Do this ▸ Repeat only the lines running from the beginning of the material through the line that contains "R = math.radians".

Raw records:
━━━━━━━━━━━━━━━━━━━━━━━━━━━━━━
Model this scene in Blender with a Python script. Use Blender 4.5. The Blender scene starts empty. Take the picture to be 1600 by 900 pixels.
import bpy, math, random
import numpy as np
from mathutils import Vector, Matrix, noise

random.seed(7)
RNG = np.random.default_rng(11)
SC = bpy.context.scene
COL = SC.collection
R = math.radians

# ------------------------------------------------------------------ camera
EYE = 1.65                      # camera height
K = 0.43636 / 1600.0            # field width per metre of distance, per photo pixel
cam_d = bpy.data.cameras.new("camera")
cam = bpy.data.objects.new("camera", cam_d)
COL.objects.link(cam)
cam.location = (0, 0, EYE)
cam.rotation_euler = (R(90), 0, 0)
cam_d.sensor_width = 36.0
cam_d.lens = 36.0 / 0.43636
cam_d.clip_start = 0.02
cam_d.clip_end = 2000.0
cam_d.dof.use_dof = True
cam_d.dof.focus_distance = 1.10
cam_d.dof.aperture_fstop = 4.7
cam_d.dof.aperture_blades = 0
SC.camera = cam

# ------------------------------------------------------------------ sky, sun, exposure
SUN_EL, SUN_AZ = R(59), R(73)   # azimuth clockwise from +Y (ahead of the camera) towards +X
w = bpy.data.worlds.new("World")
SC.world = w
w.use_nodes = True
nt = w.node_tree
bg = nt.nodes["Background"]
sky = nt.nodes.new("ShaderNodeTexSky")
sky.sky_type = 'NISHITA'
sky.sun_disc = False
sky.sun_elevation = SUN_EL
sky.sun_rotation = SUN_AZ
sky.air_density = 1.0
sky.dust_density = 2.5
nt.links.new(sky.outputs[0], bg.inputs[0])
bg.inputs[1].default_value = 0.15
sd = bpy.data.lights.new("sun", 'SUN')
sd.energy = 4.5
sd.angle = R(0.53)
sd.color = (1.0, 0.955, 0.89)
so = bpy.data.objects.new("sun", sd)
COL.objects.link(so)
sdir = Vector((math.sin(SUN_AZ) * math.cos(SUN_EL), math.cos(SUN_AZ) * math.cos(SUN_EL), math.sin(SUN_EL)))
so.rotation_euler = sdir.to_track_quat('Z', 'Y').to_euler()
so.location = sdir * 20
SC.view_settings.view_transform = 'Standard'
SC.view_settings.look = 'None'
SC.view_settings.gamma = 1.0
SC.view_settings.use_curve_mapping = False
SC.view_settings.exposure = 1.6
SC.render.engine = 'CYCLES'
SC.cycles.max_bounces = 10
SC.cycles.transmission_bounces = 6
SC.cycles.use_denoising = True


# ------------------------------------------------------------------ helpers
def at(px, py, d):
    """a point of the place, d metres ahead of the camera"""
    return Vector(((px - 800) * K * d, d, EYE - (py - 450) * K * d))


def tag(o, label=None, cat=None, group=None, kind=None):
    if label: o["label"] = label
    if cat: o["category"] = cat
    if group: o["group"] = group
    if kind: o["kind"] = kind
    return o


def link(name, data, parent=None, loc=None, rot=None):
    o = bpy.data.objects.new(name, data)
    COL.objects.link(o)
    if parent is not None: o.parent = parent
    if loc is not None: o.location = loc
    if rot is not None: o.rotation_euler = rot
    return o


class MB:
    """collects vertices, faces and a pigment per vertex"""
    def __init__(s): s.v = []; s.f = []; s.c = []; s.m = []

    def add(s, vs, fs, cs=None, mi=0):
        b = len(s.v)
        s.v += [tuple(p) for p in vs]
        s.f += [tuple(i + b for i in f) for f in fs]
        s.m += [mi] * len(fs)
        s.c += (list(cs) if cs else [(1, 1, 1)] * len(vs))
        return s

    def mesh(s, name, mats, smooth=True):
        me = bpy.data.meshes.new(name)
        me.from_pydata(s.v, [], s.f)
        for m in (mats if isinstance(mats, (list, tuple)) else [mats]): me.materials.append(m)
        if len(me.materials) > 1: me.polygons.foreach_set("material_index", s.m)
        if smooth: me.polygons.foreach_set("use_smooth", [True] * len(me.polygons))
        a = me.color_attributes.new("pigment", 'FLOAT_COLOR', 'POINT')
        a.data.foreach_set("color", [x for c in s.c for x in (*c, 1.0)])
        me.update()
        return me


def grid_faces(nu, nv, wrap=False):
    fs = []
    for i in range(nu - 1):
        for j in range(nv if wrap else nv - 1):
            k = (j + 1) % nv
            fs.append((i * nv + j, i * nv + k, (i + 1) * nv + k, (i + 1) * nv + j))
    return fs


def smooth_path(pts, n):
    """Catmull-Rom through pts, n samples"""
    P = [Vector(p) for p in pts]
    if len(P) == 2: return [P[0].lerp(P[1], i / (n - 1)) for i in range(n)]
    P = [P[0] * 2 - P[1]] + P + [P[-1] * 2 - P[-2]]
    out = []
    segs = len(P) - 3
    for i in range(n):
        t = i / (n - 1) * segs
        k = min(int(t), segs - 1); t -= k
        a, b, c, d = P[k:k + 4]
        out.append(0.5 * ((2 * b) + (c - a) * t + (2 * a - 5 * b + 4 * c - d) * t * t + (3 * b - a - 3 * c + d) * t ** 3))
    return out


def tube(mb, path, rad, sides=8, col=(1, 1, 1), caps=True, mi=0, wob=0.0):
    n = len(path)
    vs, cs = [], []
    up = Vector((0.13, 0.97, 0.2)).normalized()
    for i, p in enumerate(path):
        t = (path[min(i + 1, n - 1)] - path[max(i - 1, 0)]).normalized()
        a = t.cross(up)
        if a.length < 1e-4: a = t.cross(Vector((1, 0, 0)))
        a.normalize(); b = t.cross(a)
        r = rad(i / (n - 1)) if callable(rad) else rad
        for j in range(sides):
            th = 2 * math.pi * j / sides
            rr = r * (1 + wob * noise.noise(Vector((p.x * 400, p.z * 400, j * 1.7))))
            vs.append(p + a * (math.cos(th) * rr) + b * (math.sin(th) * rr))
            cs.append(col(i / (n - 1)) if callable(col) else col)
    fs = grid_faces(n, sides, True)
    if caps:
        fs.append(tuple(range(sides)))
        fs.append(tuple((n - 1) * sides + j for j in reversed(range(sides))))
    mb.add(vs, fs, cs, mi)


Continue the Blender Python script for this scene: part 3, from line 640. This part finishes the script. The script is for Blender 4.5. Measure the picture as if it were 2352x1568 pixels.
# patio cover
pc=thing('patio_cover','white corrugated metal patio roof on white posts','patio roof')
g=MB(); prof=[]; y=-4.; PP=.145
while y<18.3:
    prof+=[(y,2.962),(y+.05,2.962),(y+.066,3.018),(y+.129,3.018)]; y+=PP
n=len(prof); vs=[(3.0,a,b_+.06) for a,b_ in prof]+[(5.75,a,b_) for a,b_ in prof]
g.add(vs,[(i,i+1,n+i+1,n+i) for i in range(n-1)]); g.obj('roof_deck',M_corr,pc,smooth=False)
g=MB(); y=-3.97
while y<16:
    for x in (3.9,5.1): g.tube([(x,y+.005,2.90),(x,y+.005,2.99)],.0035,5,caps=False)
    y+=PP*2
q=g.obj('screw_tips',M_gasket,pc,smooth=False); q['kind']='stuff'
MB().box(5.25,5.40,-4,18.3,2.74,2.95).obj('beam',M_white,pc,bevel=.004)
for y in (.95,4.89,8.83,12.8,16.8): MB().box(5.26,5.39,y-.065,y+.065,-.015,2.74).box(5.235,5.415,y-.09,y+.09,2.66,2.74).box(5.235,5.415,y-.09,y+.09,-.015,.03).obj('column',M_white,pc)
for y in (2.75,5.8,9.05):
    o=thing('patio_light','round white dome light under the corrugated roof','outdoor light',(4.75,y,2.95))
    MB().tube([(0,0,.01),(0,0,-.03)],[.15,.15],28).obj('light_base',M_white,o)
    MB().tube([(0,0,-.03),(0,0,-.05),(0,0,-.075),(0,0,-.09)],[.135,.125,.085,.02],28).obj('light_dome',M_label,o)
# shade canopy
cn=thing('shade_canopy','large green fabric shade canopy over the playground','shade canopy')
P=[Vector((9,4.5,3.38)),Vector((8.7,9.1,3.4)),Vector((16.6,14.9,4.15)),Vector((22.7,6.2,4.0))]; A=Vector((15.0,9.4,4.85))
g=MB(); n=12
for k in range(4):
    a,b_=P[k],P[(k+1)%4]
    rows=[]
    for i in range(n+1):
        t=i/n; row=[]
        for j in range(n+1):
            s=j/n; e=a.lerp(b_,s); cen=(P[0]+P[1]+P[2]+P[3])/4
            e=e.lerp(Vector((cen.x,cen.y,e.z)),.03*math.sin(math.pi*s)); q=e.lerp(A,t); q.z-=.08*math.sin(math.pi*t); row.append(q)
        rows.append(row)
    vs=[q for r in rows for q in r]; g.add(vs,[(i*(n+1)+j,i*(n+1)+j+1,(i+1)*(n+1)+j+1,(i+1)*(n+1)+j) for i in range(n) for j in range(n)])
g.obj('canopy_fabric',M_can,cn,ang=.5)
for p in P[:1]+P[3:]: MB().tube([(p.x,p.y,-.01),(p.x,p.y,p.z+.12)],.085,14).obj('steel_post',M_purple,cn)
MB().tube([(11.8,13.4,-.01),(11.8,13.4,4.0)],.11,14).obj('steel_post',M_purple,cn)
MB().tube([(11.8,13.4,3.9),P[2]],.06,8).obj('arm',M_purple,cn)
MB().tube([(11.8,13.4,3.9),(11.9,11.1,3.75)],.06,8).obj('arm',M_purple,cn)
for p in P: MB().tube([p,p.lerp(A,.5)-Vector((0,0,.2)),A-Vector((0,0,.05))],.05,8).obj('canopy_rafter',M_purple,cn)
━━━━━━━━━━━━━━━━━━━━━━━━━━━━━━
Task answer ▸
Model this scene in Blender with a Python script. Use Blender 4.5. The Blender scene starts empty. Take the picture to be 1600 by 900 pixels.
import bpy, math, random
import numpy as np
from mathutils import Vector, Matrix, noise

random.seed(7)
RNG = np.random.default_rng(11)
SC = bpy.context.scene
COL = SC.collection
R = math.radians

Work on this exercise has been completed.